### Requirements
Omit every picture and return the rest of the data unaltered.

═════ Recorded data

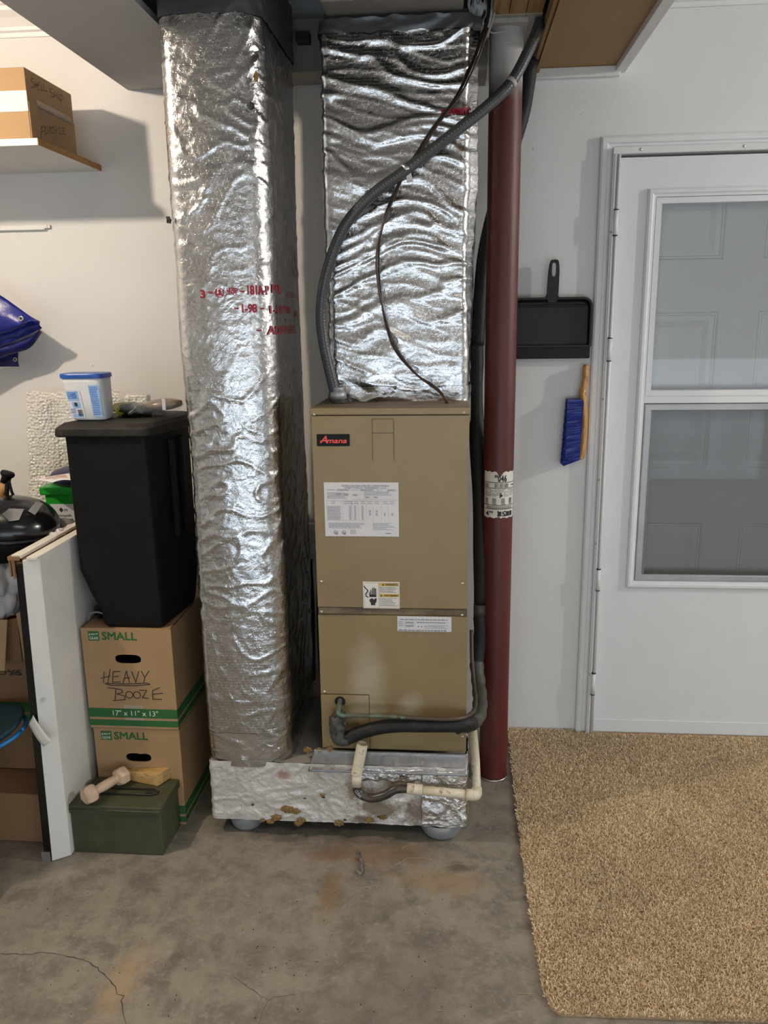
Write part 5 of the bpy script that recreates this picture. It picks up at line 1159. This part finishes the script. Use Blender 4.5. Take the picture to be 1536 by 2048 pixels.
R_ = [rq(sec(-1.118, -0.842, 2.186, 2.50, .045), 1.226, .02), rq(sec(-1.122, -0.838, 2.182, 2.50, .045), 1.230, .02), rq(sec(-1.120, -0.838, 2.184, 2.50, .045), 1.250, .022), rq(sec(-1.108, -0.845, 2.20, 2.49, .045), 1.262, .03), rq(sec(-1.07, -0.865, 2.235, 2.47, .045), 1.268, .03)]
build('lid', MB().loft(R_, True, False), 'lid', bn, bevel=0.002, label='dusty black lid')
build('lid_hinge', MB().box(-0.86, -0.795, 2.44, 2.46, 1.222, 1.268), 'lid', bn, bevel=0.004)
ZL = 1.2695
# tub of wipes on the lid
tb = thing('plastic_tub', 'frosted plastic tub with a blue lid and printed label, on the black bin', 'tub', (-1.026, 2.262, ZL))
c_ = Vector((-1.028, 2.262, ZL))
def tilt(mb): return mb
hT = 0.128
R_ = []
def sq(hw, hd, z, p=5, n=36, dx=0): return [(c_.x+dx+hw*math.copysign(abs(math.cos(a))**(2/p), math.cos(a)), c_.y+hd*math.copysign(abs(math.sin(a))**(2/p), math.sin(a)), ZL+z) for a in [2*PI*k/n for k in range(n)]]
lean = lambda z: -0.10*z
prof_ = [(0.000, .046), (0.004, .050), (0.06, .0545), (0.105, .0585), (0.122, .060)]
build('tub_body', MB().loft([sq(w_, w_*.75, z, dx=lean(z)) for z, w_ in prof_], True, True), 'tub', tb)
build('tub_lid', MB().loft([sq(w_, w_*.76, z, dx=lean(z)) for z, w_ in ((.117, .0625), (.118, .0635), (.127, .0635), (.130, .061))], True, False), 'bluel', tb, bevel=.001)
def tf(u, v, e=.0005):
    wz_ = .0500+v*.075; return Vector((c_.x+lean(v)+u*wz_/0.05, c_.y-wz_*.75-e, ZL+v))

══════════

### Reply to the task
Write part 5 of the bpy script that recreates this picture. It picks up at line 1159. This part finishes the script. Use Blender 4.5. Take the picture to be 1536 by 2048 pixels.
R_ = [rq(sec(-1.118, -0.842, 2.186, 2.50, .045), 1.226, .02), rq(sec(-1.122, -0.838, 2.182, 2.50, .045), 1.230, .02), rq(sec(-1.120, -0.838, 2.184, 2.50, .045), 1.250, .022), rq(sec(-1.108, -0.845, 2.20, 2.49, .045), 1.262, .03), rq(sec(-1.07, -0.865, 2.235, 2.47, .045), 1.268, .03)]
build('lid', MB().loft(R_, True, False), 'lid', bn, bevel=0.002, label='dusty black lid')
build('lid_hinge', MB().box(-0.86, -0.795, 2.44, 2.46, 1.222, 1.268), 'lid', bn, bevel=0.004)
ZL = 1.2695
# tub of wipes on the lid
tb = thing('plastic_tub', 'frosted plastic tub with a blue lid and printed label, on the black bin', 'tub', (-1.026, 2.262, ZL))
c_ = Vector((-1.028, 2.262, ZL))
def tilt(mb): return mb
hT = 0.128
R_ = []
def sq(hw, hd, z, p=5, n=36, dx=0): return [(c_.x+dx+hw*math.copysign(abs(math.cos(a))**(2/p), math.cos(a)), c_.y+hd*math.copysign(abs(math.sin(a))**(2/p), math.sin(a)), ZL+z) for a in [2*PI*k/n for k in range(n)]]
lean = lambda z: -0.10*z
prof_ = [(0.000, .046), (0.004, .050), (0.06, .0545), (0.105, .0585), (0.122, .060)]
build('tub_body', MB().loft([sq(w_, w_*.75, z, dx=lean(z)) for z, w_ in prof_], True, True), 'tub', tb)
build('tub_lid', MB().loft([sq(w_, w_*.76, z, dx=lean(z)) for z, w_ in ((.117, .0625), (.118, .0635), (.127, .0635), (.130, .061))], True, False), 'bluel', tb, bevel=.001)
def tf(u, v, e=.0005):
    wz_ = .0500+v*.075; return Vector((c_.x+lean(v)+u*wz_/0.05, c_.y-wz_*.75-e, ZL+v))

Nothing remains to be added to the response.